Tax relief on mortgage interest for landlords starts to reduce

Tax relief on mortgage interest for landlords starts to reduce
The start of the new tax year on April 6 has ushered in changes to buy-to-let tax relief which gradually restrict the amount of relief landlords can claim on mortgage interest payments.

Landlords previously could claim tax relief back at their marginal tax rate which meant basic, higher, and additional rate taxpayers were able to benefit from relief at 20%, 40% or 45% respectively.

Since April 6, however, this deduction from income has been restricted to 75% of finance costs, with the remaining 25% as a basic rate tax reduction. Next tax year, which begins on 6th April 2018, the reduction in the mortgage interest allowance is 50%, and then 75% in the 2019-20 tax year. From 2020-21 onwards, it will only be possible to reclaim tax relief at the basic rate, whatever rate of tax you pay.
Find out more about tax and buy-to-let property here.

Remortgaging to reduce buy-to-let mortgage costs is one way landlords may be able to turn any potential losses that arise due to changes in tax relief back into a profit, so check your current rate and see if you might be able to make savings by switching to a better deal.

Landlords who hold their properties in a limited company won’t be affected by changes to tax relief, and so can carry on claiming relief at up to 45% depending on their marginal rate.

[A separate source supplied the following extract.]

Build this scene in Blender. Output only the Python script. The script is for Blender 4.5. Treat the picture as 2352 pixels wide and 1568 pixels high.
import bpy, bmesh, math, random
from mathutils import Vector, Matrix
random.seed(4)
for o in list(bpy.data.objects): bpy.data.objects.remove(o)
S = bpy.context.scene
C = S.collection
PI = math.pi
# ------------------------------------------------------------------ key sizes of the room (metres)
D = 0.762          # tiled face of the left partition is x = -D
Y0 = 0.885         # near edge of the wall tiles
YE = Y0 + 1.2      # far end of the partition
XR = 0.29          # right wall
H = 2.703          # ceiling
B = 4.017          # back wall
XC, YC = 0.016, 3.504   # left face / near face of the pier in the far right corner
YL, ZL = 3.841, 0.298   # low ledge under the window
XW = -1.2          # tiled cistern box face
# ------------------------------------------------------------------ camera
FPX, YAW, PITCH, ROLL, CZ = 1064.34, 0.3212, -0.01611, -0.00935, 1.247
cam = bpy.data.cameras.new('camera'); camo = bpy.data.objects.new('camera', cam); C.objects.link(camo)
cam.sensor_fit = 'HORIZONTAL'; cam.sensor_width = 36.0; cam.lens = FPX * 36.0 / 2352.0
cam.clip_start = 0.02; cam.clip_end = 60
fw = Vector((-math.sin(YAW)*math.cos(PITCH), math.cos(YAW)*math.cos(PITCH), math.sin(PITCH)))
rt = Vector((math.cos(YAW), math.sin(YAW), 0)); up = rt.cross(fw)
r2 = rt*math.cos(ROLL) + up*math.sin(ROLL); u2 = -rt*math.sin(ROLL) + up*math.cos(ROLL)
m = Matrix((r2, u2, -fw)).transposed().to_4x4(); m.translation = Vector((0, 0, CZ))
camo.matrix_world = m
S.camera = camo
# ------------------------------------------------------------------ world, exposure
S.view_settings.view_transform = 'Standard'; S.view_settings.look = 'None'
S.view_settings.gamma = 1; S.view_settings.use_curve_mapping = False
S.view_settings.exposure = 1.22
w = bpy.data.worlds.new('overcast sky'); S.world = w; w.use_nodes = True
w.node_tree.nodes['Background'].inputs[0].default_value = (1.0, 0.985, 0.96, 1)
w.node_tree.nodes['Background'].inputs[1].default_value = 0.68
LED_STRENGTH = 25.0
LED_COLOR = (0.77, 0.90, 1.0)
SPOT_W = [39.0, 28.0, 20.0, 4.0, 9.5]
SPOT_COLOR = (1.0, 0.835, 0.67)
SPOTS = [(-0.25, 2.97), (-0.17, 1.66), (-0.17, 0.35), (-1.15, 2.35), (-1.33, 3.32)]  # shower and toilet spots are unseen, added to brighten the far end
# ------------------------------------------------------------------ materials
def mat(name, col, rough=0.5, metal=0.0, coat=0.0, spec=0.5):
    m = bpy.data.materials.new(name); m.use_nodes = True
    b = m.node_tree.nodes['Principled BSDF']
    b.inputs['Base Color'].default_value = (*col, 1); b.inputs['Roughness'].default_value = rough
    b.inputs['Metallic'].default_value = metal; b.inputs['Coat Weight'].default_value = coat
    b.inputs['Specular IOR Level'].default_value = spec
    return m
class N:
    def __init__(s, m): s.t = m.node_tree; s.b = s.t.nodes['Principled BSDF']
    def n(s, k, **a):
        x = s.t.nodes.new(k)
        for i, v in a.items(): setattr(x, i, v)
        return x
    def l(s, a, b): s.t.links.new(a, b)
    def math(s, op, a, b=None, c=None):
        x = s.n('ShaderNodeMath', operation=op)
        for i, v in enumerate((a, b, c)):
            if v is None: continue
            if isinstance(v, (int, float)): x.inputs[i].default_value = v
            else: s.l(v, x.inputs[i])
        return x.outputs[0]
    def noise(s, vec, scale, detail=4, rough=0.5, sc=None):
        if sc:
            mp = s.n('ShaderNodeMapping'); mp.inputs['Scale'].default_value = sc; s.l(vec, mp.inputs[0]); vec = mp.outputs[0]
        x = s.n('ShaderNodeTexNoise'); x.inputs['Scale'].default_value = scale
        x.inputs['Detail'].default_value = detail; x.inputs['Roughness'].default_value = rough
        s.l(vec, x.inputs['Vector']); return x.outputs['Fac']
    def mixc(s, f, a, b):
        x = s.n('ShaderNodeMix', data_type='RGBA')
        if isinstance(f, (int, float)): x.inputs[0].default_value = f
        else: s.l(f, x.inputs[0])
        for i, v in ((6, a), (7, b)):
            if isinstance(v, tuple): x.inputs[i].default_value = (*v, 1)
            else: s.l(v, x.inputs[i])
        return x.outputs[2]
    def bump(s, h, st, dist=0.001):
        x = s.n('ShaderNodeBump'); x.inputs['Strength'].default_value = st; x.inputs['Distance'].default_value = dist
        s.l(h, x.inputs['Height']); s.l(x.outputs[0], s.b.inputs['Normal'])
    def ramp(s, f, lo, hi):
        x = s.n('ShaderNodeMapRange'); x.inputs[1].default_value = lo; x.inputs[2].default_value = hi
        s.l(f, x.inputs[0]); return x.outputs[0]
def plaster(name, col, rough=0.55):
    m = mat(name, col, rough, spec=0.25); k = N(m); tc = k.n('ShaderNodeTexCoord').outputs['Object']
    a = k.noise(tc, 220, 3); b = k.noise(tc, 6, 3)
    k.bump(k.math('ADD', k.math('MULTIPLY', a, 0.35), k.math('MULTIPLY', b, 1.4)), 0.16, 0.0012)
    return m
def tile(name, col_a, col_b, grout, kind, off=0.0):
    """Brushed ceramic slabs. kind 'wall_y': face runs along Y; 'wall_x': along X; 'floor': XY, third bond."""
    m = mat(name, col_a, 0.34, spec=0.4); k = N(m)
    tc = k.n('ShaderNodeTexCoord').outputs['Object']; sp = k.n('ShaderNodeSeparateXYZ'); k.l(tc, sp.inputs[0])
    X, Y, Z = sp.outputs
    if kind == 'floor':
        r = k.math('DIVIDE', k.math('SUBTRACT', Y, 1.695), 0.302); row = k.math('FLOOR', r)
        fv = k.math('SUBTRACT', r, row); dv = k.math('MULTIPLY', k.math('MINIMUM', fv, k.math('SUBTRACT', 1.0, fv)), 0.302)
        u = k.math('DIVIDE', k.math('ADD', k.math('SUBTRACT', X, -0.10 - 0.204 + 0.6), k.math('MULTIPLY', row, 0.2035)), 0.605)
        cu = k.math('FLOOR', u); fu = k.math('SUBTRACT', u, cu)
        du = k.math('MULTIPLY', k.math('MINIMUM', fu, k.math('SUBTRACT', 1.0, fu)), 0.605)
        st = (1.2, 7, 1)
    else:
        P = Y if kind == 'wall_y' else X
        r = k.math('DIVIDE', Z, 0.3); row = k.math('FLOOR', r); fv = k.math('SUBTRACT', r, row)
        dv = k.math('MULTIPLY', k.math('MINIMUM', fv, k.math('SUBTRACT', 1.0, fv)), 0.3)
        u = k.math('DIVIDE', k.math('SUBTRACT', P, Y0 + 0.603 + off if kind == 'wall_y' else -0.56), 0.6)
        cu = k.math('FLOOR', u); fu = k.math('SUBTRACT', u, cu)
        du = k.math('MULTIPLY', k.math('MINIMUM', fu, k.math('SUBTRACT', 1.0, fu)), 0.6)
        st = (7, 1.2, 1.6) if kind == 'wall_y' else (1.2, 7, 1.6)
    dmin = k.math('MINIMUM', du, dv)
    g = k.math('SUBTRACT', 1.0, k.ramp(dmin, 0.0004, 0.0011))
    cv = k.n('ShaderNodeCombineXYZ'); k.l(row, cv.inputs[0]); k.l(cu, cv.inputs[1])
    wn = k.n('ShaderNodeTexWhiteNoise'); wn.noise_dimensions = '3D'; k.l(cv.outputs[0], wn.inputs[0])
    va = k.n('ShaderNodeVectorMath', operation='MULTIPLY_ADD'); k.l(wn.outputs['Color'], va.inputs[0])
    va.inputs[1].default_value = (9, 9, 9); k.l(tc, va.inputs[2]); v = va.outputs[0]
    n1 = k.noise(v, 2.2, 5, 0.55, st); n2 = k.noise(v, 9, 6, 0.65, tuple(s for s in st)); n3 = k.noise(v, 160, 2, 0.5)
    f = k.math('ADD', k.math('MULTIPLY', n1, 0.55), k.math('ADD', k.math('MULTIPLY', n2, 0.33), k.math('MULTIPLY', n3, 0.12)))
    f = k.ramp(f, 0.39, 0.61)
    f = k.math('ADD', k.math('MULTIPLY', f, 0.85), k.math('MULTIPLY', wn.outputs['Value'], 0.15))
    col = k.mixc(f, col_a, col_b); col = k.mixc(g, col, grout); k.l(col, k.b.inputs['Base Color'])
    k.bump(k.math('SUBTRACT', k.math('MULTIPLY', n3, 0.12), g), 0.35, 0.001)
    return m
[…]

However, if you’re considering setting up a company for your existing buy-to-let properties, remember that there will be significant costs involved. The company would have to buy your properties, leaving you facing stamp duty, and potentially a hefty capital gains tax (CGT) bill depending on the market value of the properties at the time. You should therefore always seek professional advice if you are considering taking this route.